Zulo narra, con el lenguaje del minimalismo y la escultura clásica, un tema de reminiscencias kafkianas: la prisión interior inducida previsiblemente por un poder anónimo, radicalmente oculto. Pero se trata en realidad, como el espectador tendrá ocasión de comprobar a medida que avanza la narración, de la libertad negada por el propio prisionero, como metáfora de las libertades que nos impiden disfrutar de nuestro espacio mental. Zulo es una narración que trata sobre la pérdida de la libertad y la represión, pero no tanto la del poder, sino aquella represión que proviene del propio individuo y que éste anida en su interior como semilla del mal. Porque la celda desnuda en la que se encuentra encerrado el desnudo prisionero, es más mental que física. Es producto de una claustrofobia enfermiza generada en el interior del prisionero. La narración, estrictamente estilizada, carece absolutamente de elementos de localización, de individualización y de temporalidad. No sabemos a quién le ocurre, dónde ni cuándo, y de ésta manera pasa de lo particular a lo general y aborda una narración de índole antropológica.

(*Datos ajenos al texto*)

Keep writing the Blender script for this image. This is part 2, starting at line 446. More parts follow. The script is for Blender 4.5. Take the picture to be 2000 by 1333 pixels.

Tombe, la otra narración en vídeo de la muestra, más melancólica y, en buena medida, más trágica, por aniquiladora y por su estrecha relación con el arquetipo de la imposibilidad, está situada en un exterior desértico que, a medida que avanza la acción, entendemos también como cárcel au plein air. Figurativamente relacionada con Sísifo, mito ambiguo entre la rebelión y la simple maldad, pero del que recordamos ante todo la crueldad inusitada de su castigo, en Tombe el personaje que se afana por su salvación se hunde irremediablemente en su propio esfuerzo. El paisaje juega en esta narración un papel esencial como protagonista de la inevitable caída. Al comienzo es áspero y desértico y, a medida que se dulcifica, el espectador prevé, paralelamente, la inminencia de la solución, aunque retorna el tema kafkiano del poder oculto, o el argumento de Jorge Luis Borges de la “infinita postergación”, y el enterramiento se hace inminente. Tombe, que identifica en su título francés el sustantivo tumba y el verbo cae, narra el entierro de las ideas en el mismo lugar de las aspiraciones. Al final, ocultas bajo la arena, la esperanza han desaparecido engullida por el entorno que, una vez acabado el drama, aparece como un desnudo paisaje tras la batalla en la que no quedan restos del contendiente, ni siquiera las huellas de la lucha.